No this isn’t about bikini-clad assassins, this female predator is a bit more subdued. This is a French black and white film about a famous chef who is given news of his ex-wife’s passing from a young woman claiming to be her daughter. Of course she’s not on the up-and-up, but the old man doesn’t see it. But her mysterious back-story can wait. The first third of the movie is filled with exciting restaurant action. I’m not kidding. Watching the staff take care of a packed room of odd-ball guests was fascinating to watch. Eventually the movie gets on to the oh-so-European (in other words “creepy”) romance betwixt the old guy and girl who literally could be his daughter. That is when the deceit and mayhem begins in earnest. Wonderfully entertaining all the way to the end.
This is a relatively action-free western that features Robert Mitchum as a turn of the century cowboy with a predilection for pomade… and his sister. The plot is simple, but is still hindered by the inappropriate flashback framing structure.
This is one superhero movie that I actually wanted to see. I read the comic and thought it was okay and the movie seems to track pretty closely to the original story. The version I watched was the director’s cut and it definitely could use some editing. There’s a bit too much backstory and too many tangents. Still, I thought it all worked well. Fortunately, there isn’t too much cliché superhero action but Zack Snyder still manages to inject way too much of his goofy CGI style everywhere.
Well, turns out M. Night is still capable of making an entertaining movie. This was a humble thriller about three girls kidnapped by a man with split personalities. While it may spend a bit too much time dishing out exposition as to how split personalities are real and can cause supernatural-like abilities, the main plot gradually builds the tension and doesn’t pull punches. And a sorta/kinda twist that’s a genuine surprise.
Outside of Helter Skelter, I have not read much true crime literature.
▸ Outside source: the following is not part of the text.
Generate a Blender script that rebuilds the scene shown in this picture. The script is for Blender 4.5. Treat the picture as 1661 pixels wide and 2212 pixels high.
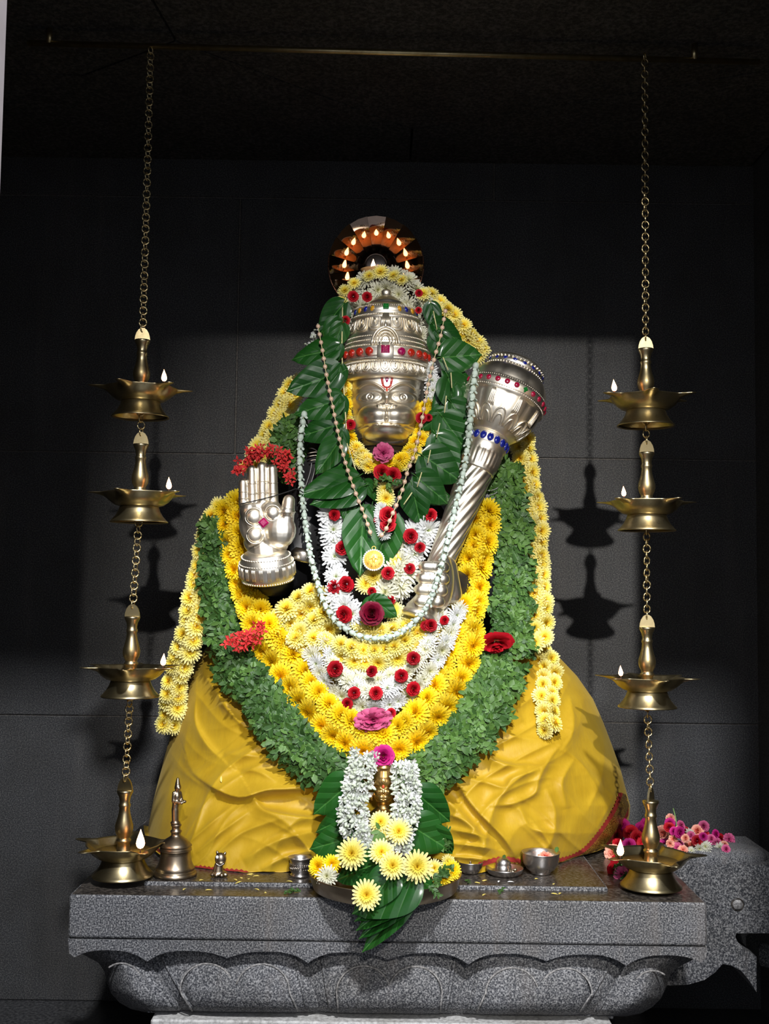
import bpy, math, random
import numpy as np
from mathutils import Matrix, Vector

random.seed(11)
RNG = np.random.default_rng(11)
for _o in list(bpy.data.objects):
    bpy.data.objects.remove(_o)
SC = bpy.context.scene
COL = SC.collection
PI = math.pi

# ------------------------------------------------------------------ camera
F = 2420.0
CAM = np.array([0.0, -2.10, 0.94])
PITCH, ROLL = math.radians(3.88), math.radians(0.75)
_f = np.array([0, math.cos(PITCH), math.sin(PITCH)])
_r0 = np.array([1.0, 0, 0])
_u0 = np.array([0, -math.sin(PITCH), math.cos(PITCH)])
_r = _r0 * math.cos(ROLL) + _u0 * math.sin(ROLL)
_u = _u0 * math.cos(ROLL) - _r0 * math.sin(ROLL)
cam = bpy.data.cameras.new('camera')
cam.sensor_fit = 'HORIZONTAL'
cam.sensor_width = 36.0
cam.lens = F / 1661.0 * 36.0
cam.clip_start = 0.05
camo = bpy.data.objects.new('camera', cam)
COL.objects.link(camo)
camo.matrix_world = Matrix(((_r[0], _u[0], -_f[0], CAM[0]), (_r[1], _u[1], -_f[1], CAM[1]),
                            (_r[2], _u[2], -_f[2], CAM[2]), (0, 0, 0, 1)))
SC.camera = camo

# ------------------------------------------------------------------ world, lamps of the hall, exposure
W = bpy.data.worlds.new('hall_air')
SC.world = W
W.use_nodes = True
W.node_tree.nodes['Background'].inputs[0].default_value = (0.80, 0.86, 1.0, 1)
W.node_tree.nodes['Background'].inputs[1].default_value = 1.1


def spot(name, loc, target, power, angle, blend, radius, color):
    l = bpy.data.lights.new(name, 'SPOT')
    l.energy = power
    l.spot_size = math.radians(angle)
    l.spot_blend = blend
    l.shadow_soft_size = radius
    l.color = color
    o = bpy.data.objects.new(name, l)
    COL.objects.link(o)
    o.location = loc
    o.rotation_euler = (Vector(target) - Vector(loc)).to_track_quat('-Z', 'Y').to_euler()
    return o


spot('hall_flood_lamp', (0.35, -5.0, 2.64), (0.19, 0.3, 0.92), 1250, 20, 1.0, 0.04, (1.0, 0.97, 0.93))
spot('hall_ceiling_lamp', (0.21, -2.49, 2.94), (0.0, 0.0, 0.55), 560, 70, 0.6, 0.08, (0.93, 0.95, 1.0))
SC.view_settings.view_transform = 'Standard'
SC.view_settings.look = 'None'
SC.view_settings.exposure = 0.0
SC.view_settings.gamma = 1.0
SC.view_settings.use_curve_mapping = False


# ------------------------------------------------------------------ helpers
def at(px, py, Y):
    """point of the plane y = Y seen at a pixel of the photograph"""
    px, py, Y = np.broadcast_arrays(np.asarray(px, float), np.asarray(py, float), np.asarray(Y, float))
    d = (px[..., None] - 830.5) / F * _r + (1106.0 - py[..., None]) / F * _u + _f
    t = (Y - CAM[1]) / d[..., 1]
    return CAM + d * t[..., None]


def on(px, py, z):
    """point of the level plane z seen at a pixel"""
    d = (px - 830.5) / F * _r + (1106.0 - py) / F * _u + _f
    return CAM + d * ((z - CAM[2]) / d[2])


def kpx(Y):
    return (Y - CAM[1]) / F


WM = {}


def mesh_of(name, V, Fc, smooth=True):
    me = bpy.data.meshes.new(name)
    me.from_pydata([tuple(map(float, v)) for v in V], [], [tuple(map(int, f)) for f in Fc])
    if smooth:
        me.polygons.foreach_set('use_smooth', [True] * len(me.polygons))
    me.update()
    return me


def obj(name, me, m=None, parent=None, M=None, local=False):
    """link a mesh as an object; M is its world matrix (or local to the parent)"""
    o = bpy.data.objects.new(name, me)
    COL.objects.link(o)
    if m is not None and len(me.materials) == 0:
        me.materials.append(m)
    M = Matrix.Identity(4) if M is None else M
    if parent is not None:
        o.parent = parent
        if not local:
            o.matrix_parent_inverse = WM[parent.name].inverted()
    o.matrix_basis = M
    WM[o.name] = (WM[parent.name] @ M) if (local and parent is not None) else M
    return o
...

I picked this one mainly because is was co-written by John Bloom (and it’s super cheap on Kindle). It details the story of a brutal axe murder that took place is suburban Dallas in the early eighties. The book is written in a narrative style that makes it feel more like a novel than a journalistic undertaking. That said, this was meticulously researched and based on interviews with most of the primary players (except, of course, the deceased Betty Gore). It’s not so much a mystery who-done-it (the killer is revealed in the first chapters) as it is a why-done-it.
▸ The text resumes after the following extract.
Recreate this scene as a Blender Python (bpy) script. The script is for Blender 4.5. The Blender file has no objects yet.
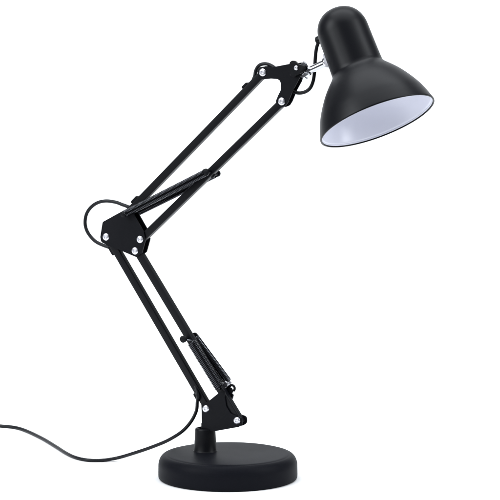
import bpy, bmesh, math, random
from mathutils import Vector, Matrix
random.seed(3)
S = bpy.context.scene
C = S.collection
R = math.radians
MM = 0.001

# ------------------------------------------------------------------ camera
D, HC, PITCH = 3.2, 0.651, R(7.42)
CAM = Vector((0.0225, -D, HC))
FPX = 3200.0                      # focal length in photo pixels (500 px wide)
cam_d = bpy.data.cameras.new('camera')
cam_d.sensor_width = 36.0
cam_d.lens = 36.0 * FPX / 500.0
cam_d.clip_start, cam_d.clip_end = 0.05, 50.0
cam = bpy.data.objects.new('camera', cam_d)
C.objects.link(cam)
cam.location = CAM
cam.rotation_euler = (R(90) - PITCH, 0, 0)
S.camera = cam

# ------------------------------------------------------------------ lamp frame: x along the arms' plane, y its normal (away), z up
TH = R(29)
U = Vector((math.cos(TH), -math.sin(TH), 0))
N = Vector((math.sin(TH), math.cos(TH), 0))
FWD = Vector((0, math.cos(PITCH), -math.sin(PITCH)))
UPV = Vector((0, math.sin(PITCH), math.cos(PITCH)))
RGT = Vector((1, 0, 0))


def ray(px, py):
    return FWD + RGT * ((px - 250) / FPX) + UPV * ((250 - py) / FPX)


def loc(w):
    return Vector((w.dot(U), w.dot(N), w.z))


def P(px, py, n=0.0):
    """measured photo point -> lamp-frame point on the plane y = n (millimetres) of the arms"""
    d = ray(px, py)
    t = (n * MM - CAM.dot(N)) / d.dot(N)
    return loc(CAM + d * t)


def G(px, py, z=1.8):
    """measured photo point on the table top"""
    d = ray(px, py)
    t = (z * MM - CAM.z) / d.z
    return loc(CAM + d * t)


def PY(px, py, y):
    """measured photo point at world depth y"""
    d = ray(px, py)
    return loc(CAM + d * ((y - CAM.y) / d.y))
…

A small, slow moving horror movie about boarding school girls and the devil. There’s lots of hard to hear dialogue and very little visible “horror” stuff going on, but it builds to a mildly bloody ending.
Apparently this is a very important movie and a touchstone of Italian cinema. All I know it’s severely lacking in the Italian knife-wielding maniac department. Still, as far as artsy dramas go, this wasn’t half bad. Basically, a guy gets his bike stolen and spends the rest of the movie trying to find it. There’s probably some brainy sub-text about life and finding meaning in a cold, uncaring world but I was too stupid to pick up on that.
This is a sequel in name only to the excellent Black Magic. It’s still about an evil voodoo magician, but in this case he is purely evil and not just doing the bidding of others. So evil in fact that he pounds nails into corpses’ heads, drinks breast milk, impregnates women with meat blobs, and raises the bodies of dead go-go dancers. This movie is just non-stop crazy and thoroughly entertaining.
This is crime thriller from 1955 that is unique in that it was shot on location in post-war Japan and it is filmed in glorious, super-widescreen Cinemascope. Every frame is full of color and wonderfully composed. Every frame is also filled with ugly American style treatment of the locals. Lots of gangsters raising their voices and demanding, “Hey pal, ya speak English!” This is also the movie where Robert Stack does his, “Who the boss? The head man? …” bit that was parodied in Airplane. Overall this was mediocre yet entertaining plot that’s bolstered by stunning visuals.